Mastering Meeting Dynamics: Stay Calm Amidst Conflict

It’s easy to get defensive or go on the attack when a comment catches you out of the blue. Use these steps to act instead with grace and integrity.

When you step up to lead, you will inevitably one day get feedback that says you’re wrong. You may get that feedback many days. Your idea stinks, we don’t like how you’re treating us, you’re going to fail. It’s your fault.  

That feedback may not always be right or fair. When you step up to lead, however, negative feedback is part of the deal. But knowing there will be bumps on the journey doesn’t make this kind of input easier to hear. 

When you get strong negative feedback in a meeting, it feels like you’re being attacked. While it’s unlikely that you’re in any physical danger, your nervous system acts like you are. It registers the threat and your fight-or-flight instincts begin to take over. 

If you go with your instincts, you’ll either shut the conversation down (the tyrant’s move), attack the messenger (the bully’s move), or reject and ignore the feedback (the ostrich move). That’s not the leader you want to be.
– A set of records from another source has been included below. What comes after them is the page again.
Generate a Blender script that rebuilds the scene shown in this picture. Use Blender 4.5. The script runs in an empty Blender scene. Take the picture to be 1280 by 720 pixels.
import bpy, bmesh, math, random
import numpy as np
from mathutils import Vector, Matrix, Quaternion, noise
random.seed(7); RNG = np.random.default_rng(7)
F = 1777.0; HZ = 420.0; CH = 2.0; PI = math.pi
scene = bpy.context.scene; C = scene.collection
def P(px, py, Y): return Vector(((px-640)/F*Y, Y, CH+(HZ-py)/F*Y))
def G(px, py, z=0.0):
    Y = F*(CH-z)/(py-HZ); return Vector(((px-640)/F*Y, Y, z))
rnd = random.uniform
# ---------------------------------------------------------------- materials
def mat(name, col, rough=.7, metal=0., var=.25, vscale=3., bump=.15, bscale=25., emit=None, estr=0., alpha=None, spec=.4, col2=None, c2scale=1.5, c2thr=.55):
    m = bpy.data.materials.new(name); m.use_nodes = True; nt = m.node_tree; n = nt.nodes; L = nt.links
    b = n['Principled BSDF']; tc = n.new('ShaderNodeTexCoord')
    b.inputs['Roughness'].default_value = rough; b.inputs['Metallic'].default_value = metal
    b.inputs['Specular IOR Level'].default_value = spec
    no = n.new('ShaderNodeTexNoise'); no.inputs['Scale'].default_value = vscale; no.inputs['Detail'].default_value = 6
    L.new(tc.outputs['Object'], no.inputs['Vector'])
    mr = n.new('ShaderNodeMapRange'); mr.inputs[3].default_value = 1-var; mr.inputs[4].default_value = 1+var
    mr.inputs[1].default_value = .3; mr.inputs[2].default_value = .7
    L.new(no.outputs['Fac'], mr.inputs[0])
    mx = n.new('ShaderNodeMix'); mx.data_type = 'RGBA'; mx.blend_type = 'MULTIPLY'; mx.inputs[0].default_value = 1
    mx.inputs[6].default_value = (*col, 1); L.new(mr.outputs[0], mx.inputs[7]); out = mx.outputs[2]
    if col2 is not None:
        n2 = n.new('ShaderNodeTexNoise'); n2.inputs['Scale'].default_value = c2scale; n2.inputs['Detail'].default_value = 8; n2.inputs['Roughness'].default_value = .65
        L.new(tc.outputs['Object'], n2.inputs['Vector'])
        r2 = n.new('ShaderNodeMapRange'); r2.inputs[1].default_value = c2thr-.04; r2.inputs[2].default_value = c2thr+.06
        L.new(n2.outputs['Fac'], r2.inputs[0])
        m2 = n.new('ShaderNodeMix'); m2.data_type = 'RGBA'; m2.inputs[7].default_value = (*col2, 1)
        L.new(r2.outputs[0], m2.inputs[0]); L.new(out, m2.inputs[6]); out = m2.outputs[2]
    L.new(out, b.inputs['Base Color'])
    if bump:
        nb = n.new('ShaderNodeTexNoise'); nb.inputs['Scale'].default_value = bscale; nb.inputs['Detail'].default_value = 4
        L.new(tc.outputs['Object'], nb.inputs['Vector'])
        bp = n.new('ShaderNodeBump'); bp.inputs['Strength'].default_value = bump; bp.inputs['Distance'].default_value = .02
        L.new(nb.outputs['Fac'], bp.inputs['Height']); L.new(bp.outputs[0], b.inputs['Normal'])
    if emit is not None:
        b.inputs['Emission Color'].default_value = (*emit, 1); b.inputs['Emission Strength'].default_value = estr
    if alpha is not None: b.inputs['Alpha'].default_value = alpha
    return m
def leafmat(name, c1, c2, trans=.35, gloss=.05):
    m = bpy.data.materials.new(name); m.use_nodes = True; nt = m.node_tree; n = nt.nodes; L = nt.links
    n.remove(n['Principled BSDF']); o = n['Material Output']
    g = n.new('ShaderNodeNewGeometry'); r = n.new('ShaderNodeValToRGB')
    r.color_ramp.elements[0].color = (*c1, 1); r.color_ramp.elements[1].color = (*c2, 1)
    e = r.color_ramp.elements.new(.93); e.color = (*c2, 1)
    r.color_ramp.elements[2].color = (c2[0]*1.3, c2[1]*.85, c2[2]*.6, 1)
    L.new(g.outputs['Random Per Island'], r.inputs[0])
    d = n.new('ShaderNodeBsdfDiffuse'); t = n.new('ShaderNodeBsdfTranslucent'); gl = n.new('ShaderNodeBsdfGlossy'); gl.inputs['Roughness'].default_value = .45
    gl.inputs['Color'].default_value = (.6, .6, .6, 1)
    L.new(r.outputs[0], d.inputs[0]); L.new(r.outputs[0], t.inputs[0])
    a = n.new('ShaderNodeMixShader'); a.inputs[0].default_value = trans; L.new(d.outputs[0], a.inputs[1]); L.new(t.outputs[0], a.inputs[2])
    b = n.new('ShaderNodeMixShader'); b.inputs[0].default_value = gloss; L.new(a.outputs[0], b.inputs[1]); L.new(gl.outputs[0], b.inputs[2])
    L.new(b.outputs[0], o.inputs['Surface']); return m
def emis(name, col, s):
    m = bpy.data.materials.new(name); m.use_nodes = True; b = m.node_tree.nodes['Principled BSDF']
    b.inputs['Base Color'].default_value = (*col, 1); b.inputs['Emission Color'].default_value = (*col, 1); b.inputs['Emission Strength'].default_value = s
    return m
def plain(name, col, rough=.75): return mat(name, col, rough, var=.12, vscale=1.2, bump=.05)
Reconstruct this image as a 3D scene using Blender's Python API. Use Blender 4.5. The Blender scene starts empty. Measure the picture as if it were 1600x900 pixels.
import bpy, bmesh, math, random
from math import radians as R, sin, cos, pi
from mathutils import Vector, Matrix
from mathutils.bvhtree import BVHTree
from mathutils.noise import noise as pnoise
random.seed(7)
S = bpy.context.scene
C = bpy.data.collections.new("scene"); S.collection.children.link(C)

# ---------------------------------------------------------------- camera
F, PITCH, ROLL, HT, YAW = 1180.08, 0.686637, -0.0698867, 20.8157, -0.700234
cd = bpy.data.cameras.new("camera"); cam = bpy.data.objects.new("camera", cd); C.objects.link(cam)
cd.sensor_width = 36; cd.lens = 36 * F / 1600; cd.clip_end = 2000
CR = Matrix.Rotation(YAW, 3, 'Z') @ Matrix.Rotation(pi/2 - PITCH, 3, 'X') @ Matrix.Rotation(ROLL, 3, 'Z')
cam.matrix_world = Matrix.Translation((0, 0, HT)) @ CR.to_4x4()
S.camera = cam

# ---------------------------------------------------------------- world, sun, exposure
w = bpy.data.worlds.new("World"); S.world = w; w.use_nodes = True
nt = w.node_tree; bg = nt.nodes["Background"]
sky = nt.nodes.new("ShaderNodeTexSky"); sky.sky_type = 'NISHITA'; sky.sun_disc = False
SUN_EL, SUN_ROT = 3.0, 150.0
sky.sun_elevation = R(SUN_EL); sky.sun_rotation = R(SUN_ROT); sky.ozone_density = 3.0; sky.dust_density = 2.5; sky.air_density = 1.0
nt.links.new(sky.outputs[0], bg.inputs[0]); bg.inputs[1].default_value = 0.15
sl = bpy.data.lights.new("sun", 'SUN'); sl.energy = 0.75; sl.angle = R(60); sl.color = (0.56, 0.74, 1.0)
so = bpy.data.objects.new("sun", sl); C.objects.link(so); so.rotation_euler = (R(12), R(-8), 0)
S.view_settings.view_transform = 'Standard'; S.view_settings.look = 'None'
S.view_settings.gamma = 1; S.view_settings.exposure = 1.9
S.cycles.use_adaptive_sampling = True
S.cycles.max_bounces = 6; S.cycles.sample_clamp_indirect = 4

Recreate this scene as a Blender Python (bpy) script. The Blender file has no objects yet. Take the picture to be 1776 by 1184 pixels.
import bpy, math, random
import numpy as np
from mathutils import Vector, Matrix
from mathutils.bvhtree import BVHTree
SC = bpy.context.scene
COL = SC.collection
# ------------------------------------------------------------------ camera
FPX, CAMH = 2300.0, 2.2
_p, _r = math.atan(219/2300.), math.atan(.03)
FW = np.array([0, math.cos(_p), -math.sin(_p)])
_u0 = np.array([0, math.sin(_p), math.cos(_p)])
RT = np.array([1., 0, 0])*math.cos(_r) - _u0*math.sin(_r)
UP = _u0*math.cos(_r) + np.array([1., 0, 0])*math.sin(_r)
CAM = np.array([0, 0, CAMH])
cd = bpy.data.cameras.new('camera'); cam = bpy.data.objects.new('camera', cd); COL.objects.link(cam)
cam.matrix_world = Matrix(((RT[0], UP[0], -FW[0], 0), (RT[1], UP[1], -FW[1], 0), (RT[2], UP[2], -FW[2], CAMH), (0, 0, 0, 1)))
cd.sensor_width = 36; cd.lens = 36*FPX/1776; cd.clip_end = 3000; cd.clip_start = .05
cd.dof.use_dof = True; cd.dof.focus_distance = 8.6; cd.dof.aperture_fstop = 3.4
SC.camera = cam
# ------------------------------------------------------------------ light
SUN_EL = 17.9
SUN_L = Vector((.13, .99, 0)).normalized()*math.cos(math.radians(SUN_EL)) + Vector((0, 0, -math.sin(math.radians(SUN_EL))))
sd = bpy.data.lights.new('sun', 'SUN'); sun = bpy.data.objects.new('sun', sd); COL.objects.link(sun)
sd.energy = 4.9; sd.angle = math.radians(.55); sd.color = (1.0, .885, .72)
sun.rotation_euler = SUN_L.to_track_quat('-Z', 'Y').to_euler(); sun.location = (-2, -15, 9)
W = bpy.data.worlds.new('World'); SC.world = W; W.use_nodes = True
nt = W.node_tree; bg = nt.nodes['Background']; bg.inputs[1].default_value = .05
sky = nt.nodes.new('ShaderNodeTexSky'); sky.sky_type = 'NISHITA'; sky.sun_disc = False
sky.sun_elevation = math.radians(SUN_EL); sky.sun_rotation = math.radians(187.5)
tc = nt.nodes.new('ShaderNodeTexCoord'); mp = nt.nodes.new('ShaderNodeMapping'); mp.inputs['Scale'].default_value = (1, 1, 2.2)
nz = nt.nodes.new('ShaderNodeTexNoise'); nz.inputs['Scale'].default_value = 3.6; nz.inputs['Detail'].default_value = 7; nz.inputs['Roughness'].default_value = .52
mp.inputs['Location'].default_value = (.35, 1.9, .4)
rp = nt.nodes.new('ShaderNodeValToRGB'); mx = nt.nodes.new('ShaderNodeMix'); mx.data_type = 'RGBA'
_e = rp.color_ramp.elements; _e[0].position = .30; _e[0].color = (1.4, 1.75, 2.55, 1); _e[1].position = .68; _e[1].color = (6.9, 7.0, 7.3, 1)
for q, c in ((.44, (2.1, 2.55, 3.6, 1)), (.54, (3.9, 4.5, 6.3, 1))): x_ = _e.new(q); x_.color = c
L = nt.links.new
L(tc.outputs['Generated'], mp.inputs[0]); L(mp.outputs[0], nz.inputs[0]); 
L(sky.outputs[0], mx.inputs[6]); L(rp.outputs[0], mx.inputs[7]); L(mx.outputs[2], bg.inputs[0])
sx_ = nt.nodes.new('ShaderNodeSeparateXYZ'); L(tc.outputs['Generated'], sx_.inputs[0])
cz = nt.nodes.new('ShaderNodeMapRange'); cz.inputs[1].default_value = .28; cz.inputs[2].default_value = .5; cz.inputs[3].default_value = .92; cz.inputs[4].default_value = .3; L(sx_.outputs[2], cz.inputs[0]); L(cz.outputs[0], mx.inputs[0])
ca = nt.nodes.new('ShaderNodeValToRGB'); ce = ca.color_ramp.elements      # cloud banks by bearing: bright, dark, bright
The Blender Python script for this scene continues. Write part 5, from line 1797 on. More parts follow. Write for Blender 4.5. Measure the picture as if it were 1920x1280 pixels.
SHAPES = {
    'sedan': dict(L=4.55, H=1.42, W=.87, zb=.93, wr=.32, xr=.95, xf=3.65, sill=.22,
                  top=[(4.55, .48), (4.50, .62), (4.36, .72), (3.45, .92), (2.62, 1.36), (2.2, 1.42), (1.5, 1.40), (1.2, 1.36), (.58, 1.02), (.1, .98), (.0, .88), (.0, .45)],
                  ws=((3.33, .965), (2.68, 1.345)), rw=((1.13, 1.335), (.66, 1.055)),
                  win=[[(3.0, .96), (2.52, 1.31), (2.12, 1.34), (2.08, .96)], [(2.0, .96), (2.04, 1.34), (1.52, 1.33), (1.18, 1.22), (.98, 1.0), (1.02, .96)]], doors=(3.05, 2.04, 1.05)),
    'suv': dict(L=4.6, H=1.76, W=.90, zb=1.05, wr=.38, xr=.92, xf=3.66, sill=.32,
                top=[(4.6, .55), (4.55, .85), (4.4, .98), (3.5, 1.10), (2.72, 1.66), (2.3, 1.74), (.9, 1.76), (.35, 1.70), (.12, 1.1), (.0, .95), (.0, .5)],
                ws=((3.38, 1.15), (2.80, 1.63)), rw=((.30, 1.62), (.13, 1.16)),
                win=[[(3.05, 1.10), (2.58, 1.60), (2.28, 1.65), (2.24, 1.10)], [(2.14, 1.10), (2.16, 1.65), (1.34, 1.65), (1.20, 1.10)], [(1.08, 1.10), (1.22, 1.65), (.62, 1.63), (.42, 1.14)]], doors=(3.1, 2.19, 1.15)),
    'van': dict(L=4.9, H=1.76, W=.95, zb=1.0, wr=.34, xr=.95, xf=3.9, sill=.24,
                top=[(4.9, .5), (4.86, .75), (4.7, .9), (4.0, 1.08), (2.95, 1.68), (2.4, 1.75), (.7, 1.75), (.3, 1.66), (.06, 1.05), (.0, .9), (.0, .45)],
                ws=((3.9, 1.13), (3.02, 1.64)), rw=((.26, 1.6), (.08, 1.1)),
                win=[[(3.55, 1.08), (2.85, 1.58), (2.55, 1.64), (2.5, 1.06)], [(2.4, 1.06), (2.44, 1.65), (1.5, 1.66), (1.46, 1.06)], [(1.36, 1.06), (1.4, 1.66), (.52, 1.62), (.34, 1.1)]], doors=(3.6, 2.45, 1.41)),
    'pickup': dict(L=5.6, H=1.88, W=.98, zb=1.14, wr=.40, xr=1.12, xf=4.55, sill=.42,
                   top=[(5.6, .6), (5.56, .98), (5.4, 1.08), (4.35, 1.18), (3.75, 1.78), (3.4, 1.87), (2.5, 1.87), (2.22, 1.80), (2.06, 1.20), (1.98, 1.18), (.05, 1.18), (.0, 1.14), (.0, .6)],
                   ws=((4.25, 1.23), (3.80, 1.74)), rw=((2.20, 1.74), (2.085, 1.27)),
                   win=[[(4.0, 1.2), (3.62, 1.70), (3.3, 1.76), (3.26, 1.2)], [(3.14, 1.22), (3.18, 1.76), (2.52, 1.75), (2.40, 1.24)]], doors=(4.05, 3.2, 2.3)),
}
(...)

So, how can you stay in very challenging conversations and also in integrity with your values? How do you stick to the enlightened leader’s move?

Here are four steps you can follow to regain your equilibrium and respond with grace.

1. Create time to think.

You need to create a few moments to collect yourself. To do this, take a tip from spy movies and create a diversion. Drop your pen and as you reach to pick it up, look away and breathe.

In an online panel discussion I hosted last month, Jo Ilfeld, PhD said she coaches leaders to “Sip the soup, then blow the soup.” Dr. Ilfeld is the CEO of Incite to Leadership and a professor of leadership intelligence at Sonoma State. “It’s how you teach calming breath to kids,” she continued, “and it works great for us adults when we’re caught off guard like this.”

A fast inhale followed by a focused, long exhale helps clear your head. When you exhale for even just a few seconds longer than you inhale, this begins to activate your parasympathetic nervous system (the rest, relax, digest state) and relax your sympathetic nervous system (that fight, flight, freeze state).

2.  Imagine the words are falling between you.

Once you’ve created that space to think, Dr. Ilfeld advises clients to change their perspective. Instead of thinking that all this negative feedback is coming directly at you (aargh! Danger!), imagine instead that the words are landing between you. 

When you let it fall between you, you now have this feedback out there where you can both look at it together.

3. Reply with curiosity.

Now with the issue between you, you can start asking questions. Some leaders worry that by asking for more information, they’re validating the feedback — someone making it truer by acknowledging it.

But asking for information doesn’t mean you agree with what you’ve heard. For example, you might say, “Wow, ok. I hear that you feel xyz. I want to understand that better. Can you tell me more about where you’re coming from?”

A response like this tells the other person they’ve been heard, so they don’t need to belabor the point. It’s also likely that they’re dealing with strong emotions too (often a signal of something deeper going on) and your curiosity helps you both uncover that something.

4. Unpack your assumptions. 

Once you’ve moved from that initial reaction into a conversation, Nancy Settle-Murphy said that it’s critical to unpack your assumptions. Ms. Settle-Murphy is the CEO of Guidede Insights and was the cross-cultural communication expert on our panel. “Often when you dig into what those are, you realize that you may have bad information or simply misunderstand one another,” she says.

In my work, I find this reminder especially helpful before replying to a challenging email. Even though the person sharing hard feedback isn’t physically near, I still feel my sympathetic nervous system kick in and I begin to create all kinds of stories in my head about this threat. I need to follow these same four steps in my mind before I reply.

When it comes to negative feedback by email, you can step away from the computer and work through this calming and perspective-making process on a short walk before you craft your reply. 

That leads to the final tip for these in-person conversations, too. If you find you’ve sipped and blown that soup and you’re still not ready to reply in a way you’ll be proud of later, take a walk. 

But before you walk away, commit to returning.

Tell the other person “Wow, that’s hard. I want to talk about this more, but I’m going to need a moment so I can get in a headspace to really hear what you’re saying. Can we take a break and come back to this?” Then, set a time and return with your perspective, your curiosity, and your best leader self ready to engage.